A Simple Way to Start
You do not need to make this complicated. Tonight, grab your putter and make ten slow reps.
Just train the process:
- Set the grip.
- Set the face.
- Set your body.
- Look at the target.
- Take the picture.
- Return your eyes.
- Pull the Trigger.
Then do it again. Ten clean reps are better than fifty distracted ones.
That is how this starts. Small, simple, and repeatable.
The kind of work that does not look impressive, but starts changing the way you putt.
Final Thought: Trust Is Trained Before It Is Needed
You cannot wait until you are standing over a downhill four-footer to suddenly become free, that is too late. Trust has to be trained before it is needed. At home where you work on the pre-putt routine, the setup, and the putting stroke.
These are quiet reps nobody sees. That is where Blackout Mode putting begins. Not with a perfect stroke or more thoughts. With a clearer picture, a quieter mind, and a stroke you finally let happen.
Once you learn how to putt that way, the greens feel different.
And honestly, the game gets a lot more fun.
FAQ
What is Blackout Mode putting?
Blackout Mode putting is the trained state where you step into a putt with a clear target picture, quiet the stroke thoughts, and let your body make the stroke without conscious mechanical control.

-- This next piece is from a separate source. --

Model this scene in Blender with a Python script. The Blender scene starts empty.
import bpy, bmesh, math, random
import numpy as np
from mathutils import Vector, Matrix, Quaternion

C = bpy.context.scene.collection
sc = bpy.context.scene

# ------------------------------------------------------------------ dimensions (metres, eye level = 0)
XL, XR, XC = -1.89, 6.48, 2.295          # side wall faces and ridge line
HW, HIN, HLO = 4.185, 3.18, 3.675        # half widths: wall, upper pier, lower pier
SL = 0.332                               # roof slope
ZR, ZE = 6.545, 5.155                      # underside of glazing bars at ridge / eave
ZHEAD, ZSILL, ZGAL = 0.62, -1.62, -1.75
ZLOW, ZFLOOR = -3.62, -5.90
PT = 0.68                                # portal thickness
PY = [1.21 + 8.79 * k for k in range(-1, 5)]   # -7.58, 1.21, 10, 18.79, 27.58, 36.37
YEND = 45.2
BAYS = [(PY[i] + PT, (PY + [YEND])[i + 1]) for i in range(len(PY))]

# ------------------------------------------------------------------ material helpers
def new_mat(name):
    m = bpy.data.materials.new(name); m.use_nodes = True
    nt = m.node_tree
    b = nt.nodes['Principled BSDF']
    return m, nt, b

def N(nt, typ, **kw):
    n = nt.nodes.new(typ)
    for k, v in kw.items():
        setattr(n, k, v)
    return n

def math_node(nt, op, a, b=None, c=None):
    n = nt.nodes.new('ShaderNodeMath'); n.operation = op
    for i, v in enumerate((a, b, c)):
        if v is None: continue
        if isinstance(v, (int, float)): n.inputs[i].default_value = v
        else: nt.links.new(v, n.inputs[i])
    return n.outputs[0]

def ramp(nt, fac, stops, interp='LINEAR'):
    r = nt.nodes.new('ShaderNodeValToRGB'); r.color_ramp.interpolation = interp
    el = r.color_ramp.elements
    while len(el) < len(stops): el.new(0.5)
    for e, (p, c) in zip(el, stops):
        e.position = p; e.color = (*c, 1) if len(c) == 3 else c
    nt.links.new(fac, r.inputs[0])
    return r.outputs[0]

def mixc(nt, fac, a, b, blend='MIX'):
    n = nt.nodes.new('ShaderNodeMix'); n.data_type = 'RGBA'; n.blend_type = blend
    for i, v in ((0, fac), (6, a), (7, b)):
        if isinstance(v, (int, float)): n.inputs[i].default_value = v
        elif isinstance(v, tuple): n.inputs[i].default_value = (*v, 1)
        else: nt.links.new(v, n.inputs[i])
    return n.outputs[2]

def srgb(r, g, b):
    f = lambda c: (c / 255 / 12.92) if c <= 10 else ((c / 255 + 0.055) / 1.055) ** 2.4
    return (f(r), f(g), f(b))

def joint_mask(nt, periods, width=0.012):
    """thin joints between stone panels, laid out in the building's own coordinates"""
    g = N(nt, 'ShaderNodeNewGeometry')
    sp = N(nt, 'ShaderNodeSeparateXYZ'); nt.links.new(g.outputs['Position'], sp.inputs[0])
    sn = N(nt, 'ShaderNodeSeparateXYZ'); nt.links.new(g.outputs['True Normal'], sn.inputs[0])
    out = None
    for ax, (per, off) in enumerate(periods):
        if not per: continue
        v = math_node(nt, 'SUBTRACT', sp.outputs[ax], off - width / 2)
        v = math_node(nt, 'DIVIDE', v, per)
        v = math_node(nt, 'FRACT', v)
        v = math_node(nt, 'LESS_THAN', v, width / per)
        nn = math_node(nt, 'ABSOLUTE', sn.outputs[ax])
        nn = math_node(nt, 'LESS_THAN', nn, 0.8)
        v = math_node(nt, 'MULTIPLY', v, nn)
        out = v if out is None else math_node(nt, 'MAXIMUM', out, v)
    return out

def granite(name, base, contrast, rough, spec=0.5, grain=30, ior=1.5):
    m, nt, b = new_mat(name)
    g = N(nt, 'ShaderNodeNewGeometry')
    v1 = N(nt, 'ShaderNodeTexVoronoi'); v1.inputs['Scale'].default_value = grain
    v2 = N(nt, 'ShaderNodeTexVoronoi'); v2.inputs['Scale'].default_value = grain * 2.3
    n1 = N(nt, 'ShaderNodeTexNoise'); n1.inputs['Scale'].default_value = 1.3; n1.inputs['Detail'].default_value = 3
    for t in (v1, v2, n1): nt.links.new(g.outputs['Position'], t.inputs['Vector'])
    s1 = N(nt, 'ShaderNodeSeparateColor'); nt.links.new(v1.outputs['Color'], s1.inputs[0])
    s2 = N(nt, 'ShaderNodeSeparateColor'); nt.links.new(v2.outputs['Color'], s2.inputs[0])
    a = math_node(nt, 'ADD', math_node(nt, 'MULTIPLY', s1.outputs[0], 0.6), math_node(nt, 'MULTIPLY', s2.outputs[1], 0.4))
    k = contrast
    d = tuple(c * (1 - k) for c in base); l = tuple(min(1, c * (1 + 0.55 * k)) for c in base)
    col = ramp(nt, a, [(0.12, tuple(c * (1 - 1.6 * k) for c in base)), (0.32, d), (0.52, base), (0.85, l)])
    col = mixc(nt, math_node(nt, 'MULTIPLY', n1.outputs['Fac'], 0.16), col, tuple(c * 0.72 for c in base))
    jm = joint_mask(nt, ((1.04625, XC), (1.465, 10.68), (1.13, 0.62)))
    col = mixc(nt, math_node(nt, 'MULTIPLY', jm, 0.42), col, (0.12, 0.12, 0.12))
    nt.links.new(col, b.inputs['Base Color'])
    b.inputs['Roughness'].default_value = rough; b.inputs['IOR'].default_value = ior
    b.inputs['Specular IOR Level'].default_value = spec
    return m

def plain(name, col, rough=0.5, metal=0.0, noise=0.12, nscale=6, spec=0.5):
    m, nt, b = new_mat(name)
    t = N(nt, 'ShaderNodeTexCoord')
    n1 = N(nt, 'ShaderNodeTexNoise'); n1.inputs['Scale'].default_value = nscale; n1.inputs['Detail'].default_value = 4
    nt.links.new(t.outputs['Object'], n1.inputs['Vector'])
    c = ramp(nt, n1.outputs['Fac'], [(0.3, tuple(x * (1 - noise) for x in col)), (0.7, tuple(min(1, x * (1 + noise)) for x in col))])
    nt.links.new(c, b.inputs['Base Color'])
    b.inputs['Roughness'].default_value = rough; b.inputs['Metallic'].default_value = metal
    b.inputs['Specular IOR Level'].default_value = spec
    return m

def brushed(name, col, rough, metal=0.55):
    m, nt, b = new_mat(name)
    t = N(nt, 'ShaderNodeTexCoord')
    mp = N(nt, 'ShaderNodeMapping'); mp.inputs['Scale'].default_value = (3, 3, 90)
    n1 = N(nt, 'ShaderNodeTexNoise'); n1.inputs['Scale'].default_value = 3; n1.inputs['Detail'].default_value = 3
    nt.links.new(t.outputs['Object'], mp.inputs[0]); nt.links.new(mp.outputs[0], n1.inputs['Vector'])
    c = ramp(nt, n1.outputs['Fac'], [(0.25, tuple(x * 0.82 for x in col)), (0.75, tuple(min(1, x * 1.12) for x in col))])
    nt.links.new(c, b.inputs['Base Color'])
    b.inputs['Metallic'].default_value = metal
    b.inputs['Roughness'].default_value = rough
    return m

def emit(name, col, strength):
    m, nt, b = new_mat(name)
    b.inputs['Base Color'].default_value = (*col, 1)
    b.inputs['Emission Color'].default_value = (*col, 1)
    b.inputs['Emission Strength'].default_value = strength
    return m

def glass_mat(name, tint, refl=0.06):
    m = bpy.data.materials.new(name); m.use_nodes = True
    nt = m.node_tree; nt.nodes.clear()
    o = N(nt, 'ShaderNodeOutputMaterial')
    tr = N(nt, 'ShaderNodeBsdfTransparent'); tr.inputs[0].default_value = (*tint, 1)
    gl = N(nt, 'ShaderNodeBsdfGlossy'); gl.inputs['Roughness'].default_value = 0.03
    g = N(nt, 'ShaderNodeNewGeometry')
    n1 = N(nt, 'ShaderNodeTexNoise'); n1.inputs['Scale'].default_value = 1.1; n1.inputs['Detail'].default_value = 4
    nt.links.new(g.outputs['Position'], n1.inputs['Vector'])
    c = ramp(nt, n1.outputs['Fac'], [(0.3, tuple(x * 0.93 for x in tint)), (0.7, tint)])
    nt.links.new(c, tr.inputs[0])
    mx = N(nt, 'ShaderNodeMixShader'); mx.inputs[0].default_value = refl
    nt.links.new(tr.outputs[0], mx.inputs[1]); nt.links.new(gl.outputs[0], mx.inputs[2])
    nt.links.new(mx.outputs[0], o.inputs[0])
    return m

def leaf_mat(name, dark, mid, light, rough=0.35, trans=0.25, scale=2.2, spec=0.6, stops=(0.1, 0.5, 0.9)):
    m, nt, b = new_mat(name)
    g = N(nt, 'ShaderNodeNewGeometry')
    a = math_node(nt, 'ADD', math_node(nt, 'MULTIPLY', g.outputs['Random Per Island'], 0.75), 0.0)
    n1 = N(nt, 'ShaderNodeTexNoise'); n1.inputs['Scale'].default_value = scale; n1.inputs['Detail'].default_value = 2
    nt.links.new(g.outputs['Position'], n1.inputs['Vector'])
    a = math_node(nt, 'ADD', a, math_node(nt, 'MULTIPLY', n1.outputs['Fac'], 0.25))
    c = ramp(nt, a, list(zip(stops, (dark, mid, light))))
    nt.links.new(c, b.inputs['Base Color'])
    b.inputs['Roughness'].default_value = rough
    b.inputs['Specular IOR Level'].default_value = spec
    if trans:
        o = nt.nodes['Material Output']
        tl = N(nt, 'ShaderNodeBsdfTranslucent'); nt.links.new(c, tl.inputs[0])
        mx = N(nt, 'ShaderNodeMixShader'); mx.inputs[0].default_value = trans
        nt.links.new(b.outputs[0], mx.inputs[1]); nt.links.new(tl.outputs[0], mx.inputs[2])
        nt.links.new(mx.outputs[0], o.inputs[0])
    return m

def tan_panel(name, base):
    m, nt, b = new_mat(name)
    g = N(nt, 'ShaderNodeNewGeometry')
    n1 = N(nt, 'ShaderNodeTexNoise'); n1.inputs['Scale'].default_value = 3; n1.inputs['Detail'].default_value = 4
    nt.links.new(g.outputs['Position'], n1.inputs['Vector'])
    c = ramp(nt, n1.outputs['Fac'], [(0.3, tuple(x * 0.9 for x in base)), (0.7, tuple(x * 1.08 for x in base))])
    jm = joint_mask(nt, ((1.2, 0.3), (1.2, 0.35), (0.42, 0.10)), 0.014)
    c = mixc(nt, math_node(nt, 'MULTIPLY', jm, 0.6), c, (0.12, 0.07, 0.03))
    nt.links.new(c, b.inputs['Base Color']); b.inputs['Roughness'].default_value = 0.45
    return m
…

Does Blackout Mode mean I ignore putting fundamentals?
No. It means you train the fundamentals first so you do not have to think about them during the stroke. Fundamentals matter, but they should not clutter the moment you pull the trigger.
How does Blackout Mode help putting distance control?
Blackout Mode helps distance control by giving your body a clear picture and less mental interference. When you stop calculating during the stroke, feel has a better chance to guide the roll.
Why does Blackout putting training start at home?
At-home training removes pressure and distraction. It lets you build setup, alignment, routine, and stroke habits before taking them to the practice green.
Can Blackout Mode help with short putts?
Yes. Short putts often get missed because golfers tense up, guide the stroke, or add last-second thoughts. A simple routine and clear picture can help you trust the stroke under pressure.